Whereas if you're an affiliate with a number of big sites (>50k organics/mo each) then you can easily make hundreds of thousands of dollars a month.. Especially when you come to flip these sites, which will likely sell for a lot more than any launch could ever get you.
I'm a frequent reviewer and my in my opinion and experience 99% of times you get outdated and shit info from: Warrior Forum, Udemy or Skillshare shares. Now I try to review things objectively but I have ZERO TOLERANCE towards information that has been covered for over 50 times in 5 forums and in 11 years. Outdated info is big no-go. Rule of thumb is to AVOID product creators. They are not making their money with the method they teach, they make money by selling the product. There are very few exceptions of this rule, this one time on Warrior Forum I stumbled upon a "business in a box" product and I was mind blown, it was about exchanging old light bulbs in big factories, the new bulbs were more energy saving and cheaper. I was honestly stunned how genius it was. The product had no sales funnel, no fancy copy, you could tell the owner didn't really care if someone followed or not because he had his own states covered and was expanding rapidly.

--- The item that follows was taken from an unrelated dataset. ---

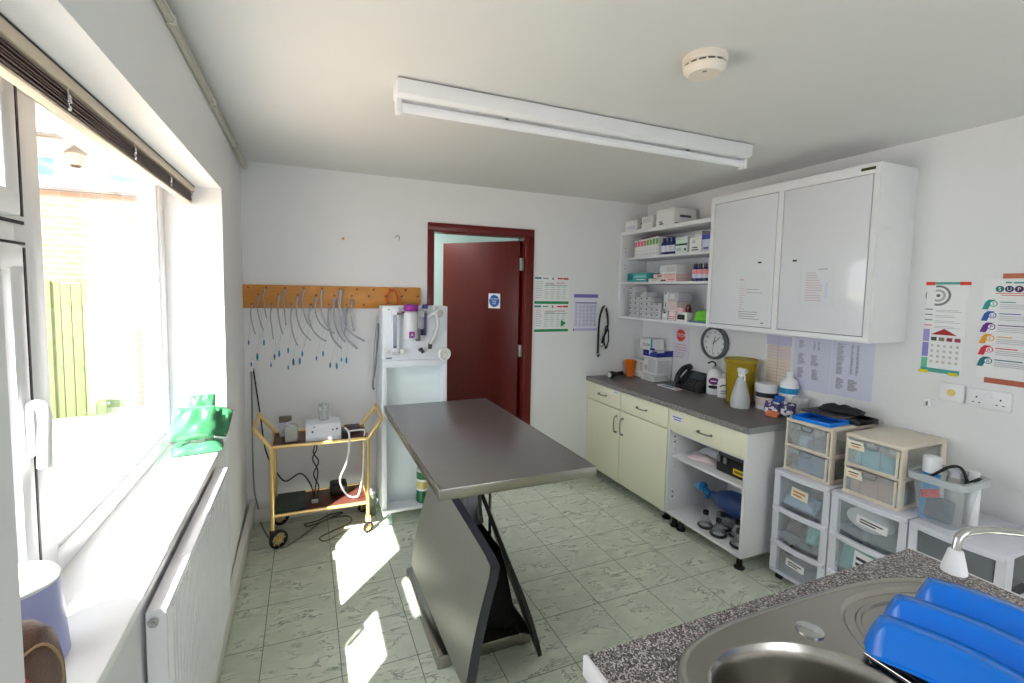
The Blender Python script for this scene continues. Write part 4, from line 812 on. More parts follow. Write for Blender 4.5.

I mean half of the CPA courses I review have screenshots of dashboards that were used 3 years ago in Maxbounty.. how am I supposed to take that seriously?

Main criteria is definitely freshness of the information. There's plenty of fresh information out there, but it takes a lot of time to discover it.

What is actually a good product? I've been through quite a few good products for example Adult Media Buying, that was a solid product. It was depthful, relatively fresh and it provided clear steps with plenty of room to improvise and think out of box.

Lot of arbitrage products have been a good read also, but unfortunately that game is saturated as F***.

Usually psychology, mindset and general sales trick ebooks are pretty solid read and very applicable.

Dropshipping non-video courses are good also (it takes 20 pages to write this down, yet people somehow manage to make 8 hour video sessions out of it) as long they are straight to point. I hate fluff. You can tell when a product creator is forcefully trying to extend his product length. Also too much pre-selling the first few chapters. Total bullshit.

In it's time Google Sniper was a very good product, first mininiche site building tutorial I crossed. Easy to follow. It became saturated more than 7 years ago, yet people are still creating IDENTICAL courses to it. Mindblown.

My 2cents as a frequent reviewer.
A good idea makes a good product.
That product which are not boring for others.I always stay with comfortable products.